OmarA. G January 27, 2013 at 06:10 PM
I'm just gonna say, to Nonoise & Proud American show your real name and stand by what you speak, because we can agree to disagree but it boggles my mind why you would hide your identity since WE American's are proud of what we stand for what about you? Not proud enough for that right? Kick rocks.
nonoise January 27, 2013 at 06:23 PM
Some truth to that Nimby. Those that controlled the past are now being controlled and abused by the ones that used to be abused. Fairness should be for everyone. Now let's see if those that wanted fairness in the past will give fairness to those that they asked it from. I do not see that happening. Many whites put their lives on the line for fairness for all and fought hard for fairness. I don't think that will happen when things are turned around. And, that time is now. Or course, this only applied to the poor, not the rich.
nonoise January 27, 2013 at 08:04 PM
Omar, I do not hide behind my name. Everyone in Northeast knows me and knows about my noise problem.

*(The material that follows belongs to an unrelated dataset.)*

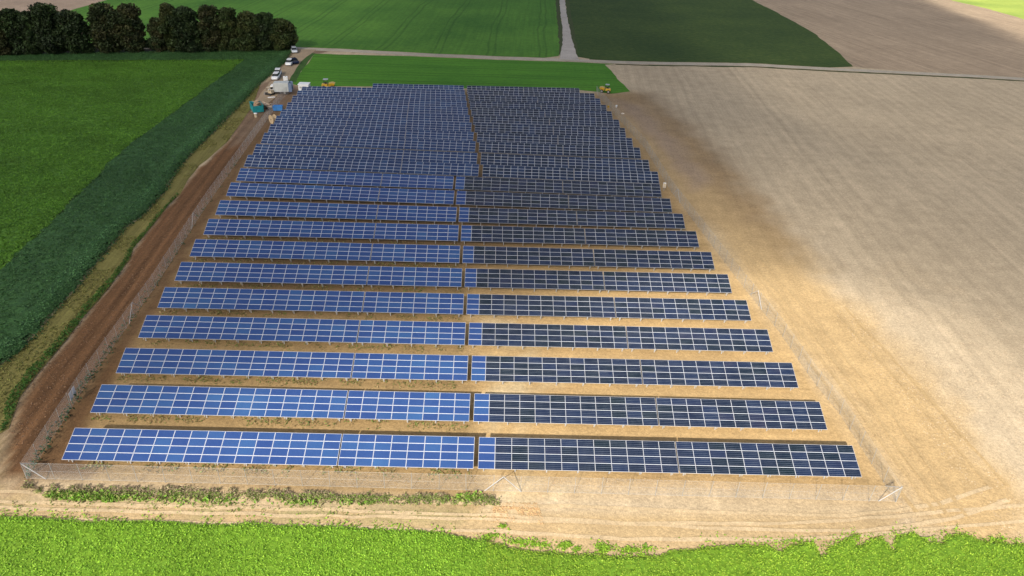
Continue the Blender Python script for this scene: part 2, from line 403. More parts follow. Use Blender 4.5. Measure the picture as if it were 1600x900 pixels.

Nimby pimp January 27, 2013 at 08:43 PM
Where did you go to school? You don't seem to understand anything.
El Cid January 27, 2013 at 10:51 PM
LOL - I will say...everyone does know who Nonoise is, her noise problem with Divine Savior Church and her extreme dissatisfaction with Public Education/LAUSD. I will say, Nonoise has a right to express her point of view! Sadly, Nonoise is filled with too much hate. Instead choose hope. Replace anger with kindness. Where there is despair, dare to dream. Where there is distrust, dare to believe.
Nimby pimp January 27, 2013 at 11:14 PM
She abuses her right with one ill-considered and ill-informed opinion after another - on virtually every issue! I propose that Patch charge by the word. We could cut into the city's deficit with fees from some of these babosos with too much time on their hands.
nonoise January 27, 2013 at 11:21 PM
Don, there is no way to trust any member of Divine Saviour Catholic Church. And, all the hate comes directly out of their door and from them. From their refusal to lower the volume on their amplified sound system to the lies they told me court (I won, they lost) to the lies they told their kids to write down on paper and so much more. What hope? Divine Saviour Catholic church has told lie after lie after lie. Yet, you want them to be trusted after a million lies have been told? That makes no sense. Thanks for agreeing that I have the right to express my point of view. That is more than what Divine Saviour Catholic Church thinks. They took me to court to shut me up. (I won, they lost). And, Councilmember Ed Reyes has egg on his face for supporting them when they lost.
El Cid January 28, 2013 at 01:26 AM
With all due respect Nonoise...define "I won, they lost." Did you really win? What did you really win? For every moment you waste on anger & hate, you lose peace of mind and a part of you is lost. Find peace of mind within you, and you will find peace with others. As for Ed Reyes - I hear you! What a huge disappointment! I have absolutely NO kind words to say of him or his contributions to HP.
Sergio January 28, 2013 at 05:18 AM
Its because there are two groups of Latinos the english speaking and the non english speaking. The non english speaking have their own channels like Univision, Telemundo to cater to them. Thus other networks focus on issues and stories that affect the greater english speaking audience. Solution get all Latinos to tune into and become the constituency of network news like FOX, NBC, CBS but for that they need to learn english which Univision and Telemundo are preventing and do not want as they profit from keeping their audience english free out of the reins of english competitors
nonoise January 29, 2013 at 08:09 AM
Don, with all due respect, all that matters is that they lost. Google SLAPP. That is what it was. And, they lost. First amendment won!